Filter the entries below, keeping every line that has the word "Blender".

Records for processing:
= = = = = = =

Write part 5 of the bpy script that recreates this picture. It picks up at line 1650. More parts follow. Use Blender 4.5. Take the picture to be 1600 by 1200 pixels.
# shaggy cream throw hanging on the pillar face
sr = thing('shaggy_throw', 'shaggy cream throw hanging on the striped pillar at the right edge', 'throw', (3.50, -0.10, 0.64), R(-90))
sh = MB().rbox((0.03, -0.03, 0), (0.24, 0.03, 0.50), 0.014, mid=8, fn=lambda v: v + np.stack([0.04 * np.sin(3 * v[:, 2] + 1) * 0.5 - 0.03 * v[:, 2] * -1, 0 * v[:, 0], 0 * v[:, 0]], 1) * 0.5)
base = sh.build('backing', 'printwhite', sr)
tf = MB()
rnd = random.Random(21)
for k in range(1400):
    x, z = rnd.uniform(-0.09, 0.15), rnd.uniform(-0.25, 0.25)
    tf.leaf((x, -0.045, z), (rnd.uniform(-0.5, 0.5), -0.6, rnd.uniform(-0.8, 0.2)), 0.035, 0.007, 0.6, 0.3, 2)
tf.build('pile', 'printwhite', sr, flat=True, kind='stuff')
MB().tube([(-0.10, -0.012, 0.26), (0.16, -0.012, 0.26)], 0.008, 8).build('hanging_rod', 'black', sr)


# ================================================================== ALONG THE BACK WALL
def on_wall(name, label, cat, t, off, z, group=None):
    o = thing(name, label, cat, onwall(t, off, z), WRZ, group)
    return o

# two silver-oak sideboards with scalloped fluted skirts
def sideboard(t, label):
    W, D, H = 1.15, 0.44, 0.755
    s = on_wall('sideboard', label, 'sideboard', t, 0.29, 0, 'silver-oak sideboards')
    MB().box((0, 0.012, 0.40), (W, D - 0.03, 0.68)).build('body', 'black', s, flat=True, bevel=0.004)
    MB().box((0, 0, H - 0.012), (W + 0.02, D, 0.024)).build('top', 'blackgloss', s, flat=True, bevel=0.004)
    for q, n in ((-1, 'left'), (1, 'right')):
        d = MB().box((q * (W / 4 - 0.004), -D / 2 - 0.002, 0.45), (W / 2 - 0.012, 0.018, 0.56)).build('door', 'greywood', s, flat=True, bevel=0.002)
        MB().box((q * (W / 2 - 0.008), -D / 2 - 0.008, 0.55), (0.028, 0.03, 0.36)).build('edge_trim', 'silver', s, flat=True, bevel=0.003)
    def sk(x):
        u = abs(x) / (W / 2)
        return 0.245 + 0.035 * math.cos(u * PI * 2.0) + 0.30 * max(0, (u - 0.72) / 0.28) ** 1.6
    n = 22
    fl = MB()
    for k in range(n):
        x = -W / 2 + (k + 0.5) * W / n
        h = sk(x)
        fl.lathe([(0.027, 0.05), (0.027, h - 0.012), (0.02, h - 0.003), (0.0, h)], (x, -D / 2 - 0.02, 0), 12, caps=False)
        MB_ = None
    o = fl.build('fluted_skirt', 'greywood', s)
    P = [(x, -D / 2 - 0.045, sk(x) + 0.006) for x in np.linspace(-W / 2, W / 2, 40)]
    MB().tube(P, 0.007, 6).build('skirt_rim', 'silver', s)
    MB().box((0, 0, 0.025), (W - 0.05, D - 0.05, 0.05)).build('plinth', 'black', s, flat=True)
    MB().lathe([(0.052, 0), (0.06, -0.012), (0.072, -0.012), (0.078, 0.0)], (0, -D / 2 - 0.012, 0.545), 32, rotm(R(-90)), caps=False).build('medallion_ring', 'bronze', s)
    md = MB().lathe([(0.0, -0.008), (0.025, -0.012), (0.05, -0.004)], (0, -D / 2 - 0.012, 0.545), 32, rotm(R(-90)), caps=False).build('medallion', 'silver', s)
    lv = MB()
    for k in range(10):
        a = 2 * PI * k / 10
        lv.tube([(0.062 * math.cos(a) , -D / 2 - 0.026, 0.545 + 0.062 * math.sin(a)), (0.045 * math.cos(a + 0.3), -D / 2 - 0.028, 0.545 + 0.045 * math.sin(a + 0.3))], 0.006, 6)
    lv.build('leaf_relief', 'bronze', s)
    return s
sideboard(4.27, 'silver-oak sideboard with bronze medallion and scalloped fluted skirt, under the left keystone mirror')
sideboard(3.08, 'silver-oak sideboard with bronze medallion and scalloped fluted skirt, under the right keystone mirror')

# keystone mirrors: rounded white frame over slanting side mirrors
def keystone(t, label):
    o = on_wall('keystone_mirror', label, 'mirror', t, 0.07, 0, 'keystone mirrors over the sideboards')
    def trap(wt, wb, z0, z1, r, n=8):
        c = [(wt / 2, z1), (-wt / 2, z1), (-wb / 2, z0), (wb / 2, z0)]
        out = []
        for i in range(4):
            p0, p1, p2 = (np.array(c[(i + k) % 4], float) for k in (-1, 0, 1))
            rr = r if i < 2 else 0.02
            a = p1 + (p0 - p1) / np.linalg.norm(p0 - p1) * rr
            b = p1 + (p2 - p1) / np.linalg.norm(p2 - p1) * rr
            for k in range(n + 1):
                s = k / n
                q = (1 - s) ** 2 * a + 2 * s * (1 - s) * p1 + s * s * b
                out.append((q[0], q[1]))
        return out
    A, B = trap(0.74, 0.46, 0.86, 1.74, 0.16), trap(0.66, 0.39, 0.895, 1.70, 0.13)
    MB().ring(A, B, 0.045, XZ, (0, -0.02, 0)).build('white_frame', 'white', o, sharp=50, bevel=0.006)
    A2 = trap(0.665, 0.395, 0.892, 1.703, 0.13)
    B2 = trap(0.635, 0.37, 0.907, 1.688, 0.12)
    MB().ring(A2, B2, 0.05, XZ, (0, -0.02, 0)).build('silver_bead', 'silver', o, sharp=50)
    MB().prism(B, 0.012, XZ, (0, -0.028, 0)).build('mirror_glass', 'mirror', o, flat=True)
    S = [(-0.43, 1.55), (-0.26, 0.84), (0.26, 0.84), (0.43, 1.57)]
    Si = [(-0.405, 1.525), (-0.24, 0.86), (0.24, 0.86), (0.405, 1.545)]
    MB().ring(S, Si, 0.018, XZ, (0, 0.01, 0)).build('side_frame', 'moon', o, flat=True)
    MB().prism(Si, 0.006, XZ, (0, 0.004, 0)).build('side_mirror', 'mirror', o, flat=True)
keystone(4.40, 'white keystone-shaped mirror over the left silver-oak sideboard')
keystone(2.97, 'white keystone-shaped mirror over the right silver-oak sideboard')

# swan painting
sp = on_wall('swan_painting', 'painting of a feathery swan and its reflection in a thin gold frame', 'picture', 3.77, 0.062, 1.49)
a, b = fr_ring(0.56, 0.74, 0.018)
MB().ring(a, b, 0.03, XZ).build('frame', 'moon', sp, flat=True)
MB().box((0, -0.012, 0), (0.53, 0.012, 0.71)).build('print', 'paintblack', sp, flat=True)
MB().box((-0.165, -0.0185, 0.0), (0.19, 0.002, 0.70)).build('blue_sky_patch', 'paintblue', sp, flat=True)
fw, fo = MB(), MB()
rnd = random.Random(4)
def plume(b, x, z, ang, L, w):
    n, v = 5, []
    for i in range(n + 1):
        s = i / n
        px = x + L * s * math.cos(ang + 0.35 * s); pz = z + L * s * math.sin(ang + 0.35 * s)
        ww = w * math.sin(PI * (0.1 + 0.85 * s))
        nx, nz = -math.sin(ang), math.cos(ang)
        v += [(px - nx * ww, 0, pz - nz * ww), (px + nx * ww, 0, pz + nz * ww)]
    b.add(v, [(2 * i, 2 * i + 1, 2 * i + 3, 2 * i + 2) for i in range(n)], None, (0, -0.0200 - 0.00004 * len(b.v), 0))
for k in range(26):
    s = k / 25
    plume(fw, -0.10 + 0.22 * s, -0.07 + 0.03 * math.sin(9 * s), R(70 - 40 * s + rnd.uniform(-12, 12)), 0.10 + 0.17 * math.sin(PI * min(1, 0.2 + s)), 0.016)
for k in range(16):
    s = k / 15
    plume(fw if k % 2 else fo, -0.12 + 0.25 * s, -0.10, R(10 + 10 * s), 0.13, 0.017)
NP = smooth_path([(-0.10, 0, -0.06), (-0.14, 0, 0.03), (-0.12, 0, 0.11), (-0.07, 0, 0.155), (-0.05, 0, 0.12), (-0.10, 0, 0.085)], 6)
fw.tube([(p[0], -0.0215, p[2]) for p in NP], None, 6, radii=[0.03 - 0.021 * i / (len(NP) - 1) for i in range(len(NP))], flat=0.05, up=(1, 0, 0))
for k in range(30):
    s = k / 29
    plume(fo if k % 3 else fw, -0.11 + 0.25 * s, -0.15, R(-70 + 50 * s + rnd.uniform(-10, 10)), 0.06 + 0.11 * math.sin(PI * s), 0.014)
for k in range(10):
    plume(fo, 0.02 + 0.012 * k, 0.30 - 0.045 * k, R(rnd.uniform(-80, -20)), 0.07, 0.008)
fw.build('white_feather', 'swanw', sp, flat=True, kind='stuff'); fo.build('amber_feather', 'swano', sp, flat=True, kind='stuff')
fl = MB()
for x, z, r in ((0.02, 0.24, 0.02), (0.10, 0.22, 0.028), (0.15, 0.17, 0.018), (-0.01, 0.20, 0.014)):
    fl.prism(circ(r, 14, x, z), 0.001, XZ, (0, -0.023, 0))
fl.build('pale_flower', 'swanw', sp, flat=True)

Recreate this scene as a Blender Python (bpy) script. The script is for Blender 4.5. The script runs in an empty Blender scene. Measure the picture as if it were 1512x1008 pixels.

= = = = = = =

Correct result:
Write part 5 of the bpy script that recreates this picture. It picks up at line 1650. More parts follow. Use Blender 4.5. Take the picture to be 1600 by 1200 pixels.
Recreate this scene as a Blender Python (bpy) script. The script is for Blender 4.5. The script runs in an empty Blender scene. Measure the picture as if it were 1512x1008 pixels.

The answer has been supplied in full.